A hardier coffee plant could save yields worldwide from climate change

Cultivated and wild coffee plants alike are facing various threats, a changing climate high among them.

Coffee is one of the most popular beverages in the world with well over 2 billion cups of it consumed daily. Yet cultivated and wild coffee plants alike are facing various threats, a changing climate high among them. In fact, coffee yields could plummet by 50% in coming decades, experts have warned.

A solution, according to a team of scientists from Uganda and the United Kingdom, lies in changing the way farmers grow coffee plants in the face of warming temperatures and less predictable rainfall.

Currently, the global supply of coffee depends on two species with the more flavorful Arabica (Coffea arabica) accounting for around 55% of global production and Robusta for most of the rest. However, this dependence poses a threat to global coffee supplies because Arabica plants are especially vulnerable to changes in weather patterns.

“In 2021 and 2022, shortfalls in global stocks of these two crop species led to a dramatic increase in the price of coffee, which in the case of Arabica resulted in a short-term doubling of commodity prices,” the scientists note in a study.

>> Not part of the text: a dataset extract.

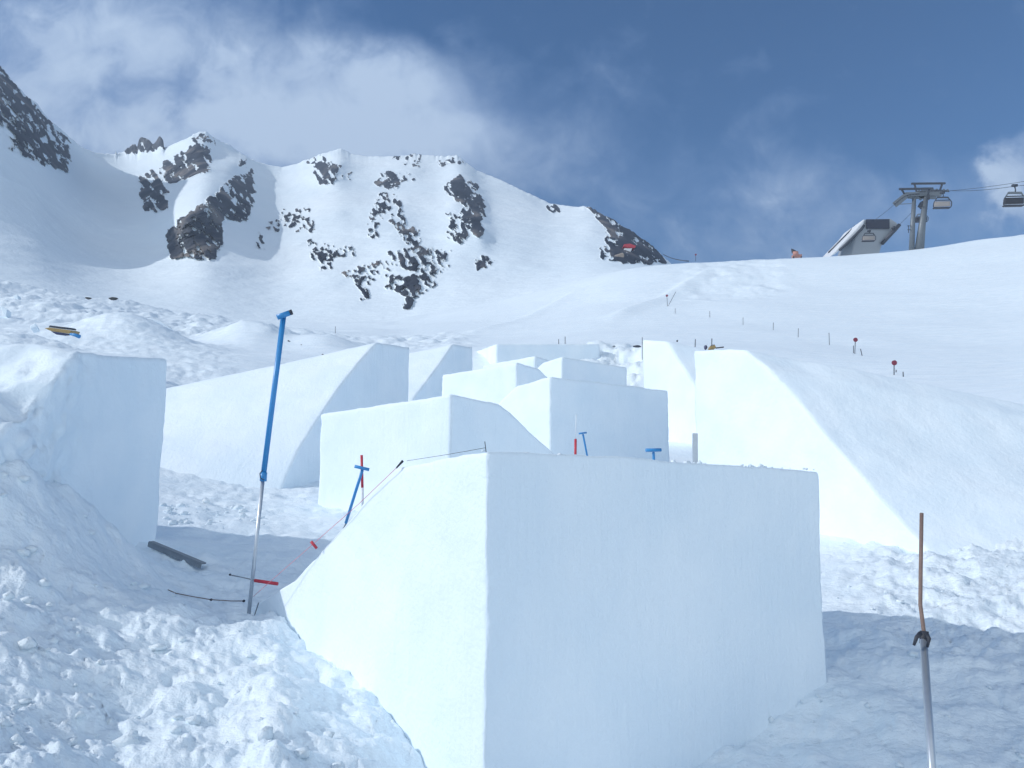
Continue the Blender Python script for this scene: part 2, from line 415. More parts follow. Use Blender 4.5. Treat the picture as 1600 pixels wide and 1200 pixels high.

A main culprit was droughts in major coffee-producing countries like Brazil, which, along with other climatic threats “demonstrate the link between weather perturbations and market price, and the vulnerability of coffee to abiotic stressors,” the experts add.

In order to fortify their crops against climate-related stresses, the scientists say, coffee growers have three main options. They can move to more suitable areas, they can change how they cultivate their plants, or they can switch from Arabica to more resilient coffee plant varieties such as Liberica.

This third option is the most feasible for most coffee growers, yet Coffea liberica, which originated in western and central Africa, currently accounts for less than 2% of commercially grown coffee.

This variety has proven to be more resilient to changing weather conditions at various sites worldwide where it is grown. In another benefit, the beans stay on the plants after maturing, which makes harvesting easier, the scientists explain.

There are downsides, however, including tougher skin on cherries, which makes it more difficult to process them. “They can also start to ferment if not harvested as soon as they ripen, which ruins the taste of the coffee,” the scientists add.

That said, with Arabica plants increasingly losing out to climate change, switching to more resilient Liberica beans might be one way for us to save our daily cuppas.